* start *

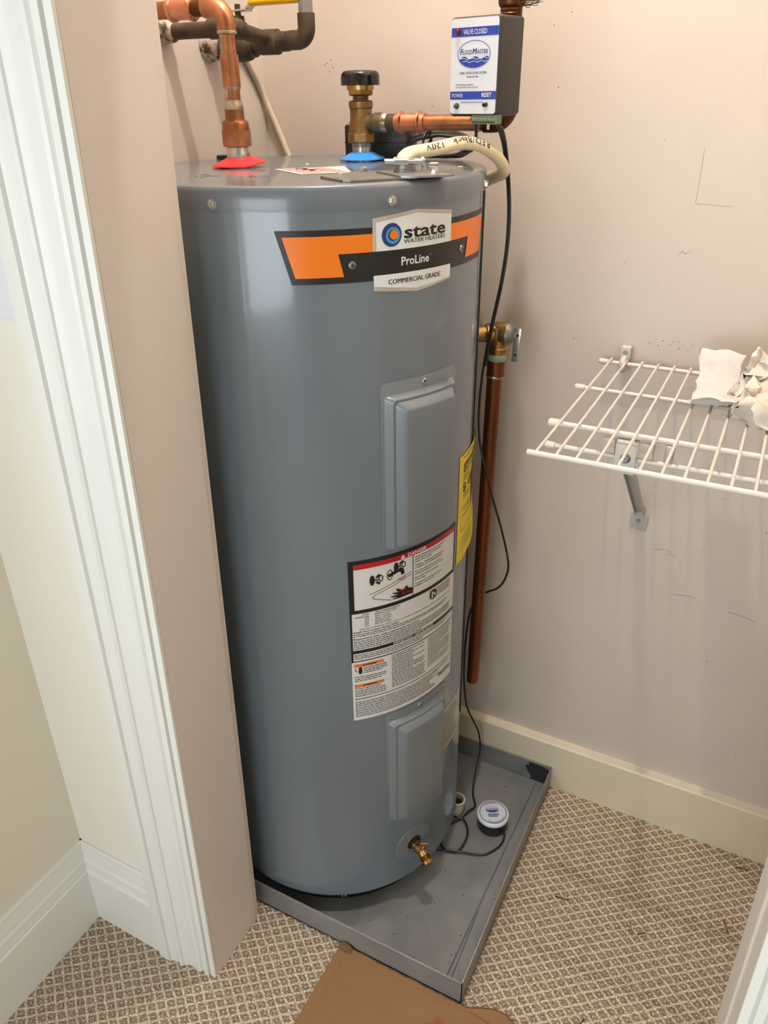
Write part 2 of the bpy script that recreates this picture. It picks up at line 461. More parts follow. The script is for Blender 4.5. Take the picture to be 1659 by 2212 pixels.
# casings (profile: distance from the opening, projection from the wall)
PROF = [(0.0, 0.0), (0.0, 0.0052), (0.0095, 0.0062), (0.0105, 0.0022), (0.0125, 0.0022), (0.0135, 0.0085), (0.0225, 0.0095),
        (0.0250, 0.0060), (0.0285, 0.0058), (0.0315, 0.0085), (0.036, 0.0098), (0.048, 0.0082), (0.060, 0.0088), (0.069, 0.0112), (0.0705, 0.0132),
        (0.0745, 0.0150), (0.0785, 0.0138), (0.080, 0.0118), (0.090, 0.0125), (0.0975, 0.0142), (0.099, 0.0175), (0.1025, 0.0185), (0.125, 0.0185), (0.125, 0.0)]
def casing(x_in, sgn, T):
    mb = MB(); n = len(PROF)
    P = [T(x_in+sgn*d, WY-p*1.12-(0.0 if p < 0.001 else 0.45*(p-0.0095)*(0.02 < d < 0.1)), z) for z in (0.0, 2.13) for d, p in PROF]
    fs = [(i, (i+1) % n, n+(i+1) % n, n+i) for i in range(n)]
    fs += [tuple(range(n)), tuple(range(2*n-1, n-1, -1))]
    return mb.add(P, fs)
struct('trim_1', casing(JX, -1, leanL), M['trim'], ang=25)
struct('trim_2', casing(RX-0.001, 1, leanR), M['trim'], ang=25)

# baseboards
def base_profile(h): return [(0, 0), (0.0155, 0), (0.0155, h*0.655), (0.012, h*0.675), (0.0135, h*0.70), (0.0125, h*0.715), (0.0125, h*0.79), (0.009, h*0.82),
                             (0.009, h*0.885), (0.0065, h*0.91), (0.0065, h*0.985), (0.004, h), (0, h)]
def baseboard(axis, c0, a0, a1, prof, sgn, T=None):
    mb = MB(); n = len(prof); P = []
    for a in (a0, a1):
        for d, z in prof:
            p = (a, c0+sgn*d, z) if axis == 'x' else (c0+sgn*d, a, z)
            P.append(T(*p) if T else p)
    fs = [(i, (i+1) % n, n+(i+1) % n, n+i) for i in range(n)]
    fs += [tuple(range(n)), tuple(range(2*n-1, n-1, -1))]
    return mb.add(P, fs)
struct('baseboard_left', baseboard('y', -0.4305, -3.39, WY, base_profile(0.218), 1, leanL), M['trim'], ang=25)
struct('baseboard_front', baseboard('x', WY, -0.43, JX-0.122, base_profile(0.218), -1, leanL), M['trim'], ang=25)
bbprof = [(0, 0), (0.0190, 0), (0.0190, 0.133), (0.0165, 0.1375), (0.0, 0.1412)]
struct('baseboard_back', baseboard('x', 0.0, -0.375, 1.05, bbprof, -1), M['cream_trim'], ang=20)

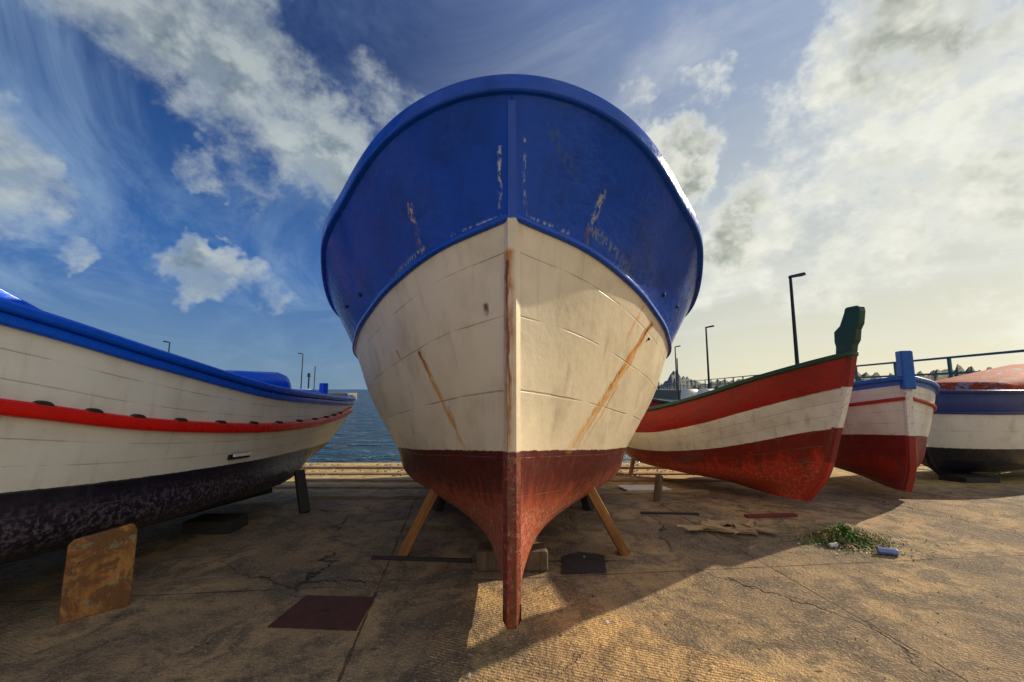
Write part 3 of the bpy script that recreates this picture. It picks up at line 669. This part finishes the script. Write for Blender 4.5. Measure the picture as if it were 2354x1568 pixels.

* end *

- EXERCISE DIRECTIONS -
Leave out the pictures and repeat exactly the lines from the start of the material through the line that contains "struct('trim_2', casing(RX-0.001, 1, leanR), M['trim'], ang=25)", both included.

- WORKED SOLUTION -
Write part 2 of the bpy script that recreates this picture. It picks up at line 461. More parts follow. The script is for Blender 4.5. Take the picture to be 1659 by 2212 pixels.
# casings (profile: distance from the opening, projection from the wall)
PROF = [(0.0, 0.0), (0.0, 0.0052), (0.0095, 0.0062), (0.0105, 0.0022), (0.0125, 0.0022), (0.0135, 0.0085), (0.0225, 0.0095),
        (0.0250, 0.0060), (0.0285, 0.0058), (0.0315, 0.0085), (0.036, 0.0098), (0.048, 0.0082), (0.060, 0.0088), (0.069, 0.0112), (0.0705, 0.0132),
        (0.0745, 0.0150), (0.0785, 0.0138), (0.080, 0.0118), (0.090, 0.0125), (0.0975, 0.0142), (0.099, 0.0175), (0.1025, 0.0185), (0.125, 0.0185), (0.125, 0.0)]
def casing(x_in, sgn, T):
    mb = MB(); n = len(PROF)
    P = [T(x_in+sgn*d, WY-p*1.12-(0.0 if p < 0.001 else 0.45*(p-0.0095)*(0.02 < d < 0.1)), z) for z in (0.0, 2.13) for d, p in PROF]
    fs = [(i, (i+1) % n, n+(i+1) % n, n+i) for i in range(n)]
    fs += [tuple(range(n)), tuple(range(2*n-1, n-1, -1))]
    return mb.add(P, fs)
struct('trim_1', casing(JX, -1, leanL), M['trim'], ang=25)
struct('trim_2', casing(RX-0.001, 1, leanR), M['trim'], ang=25)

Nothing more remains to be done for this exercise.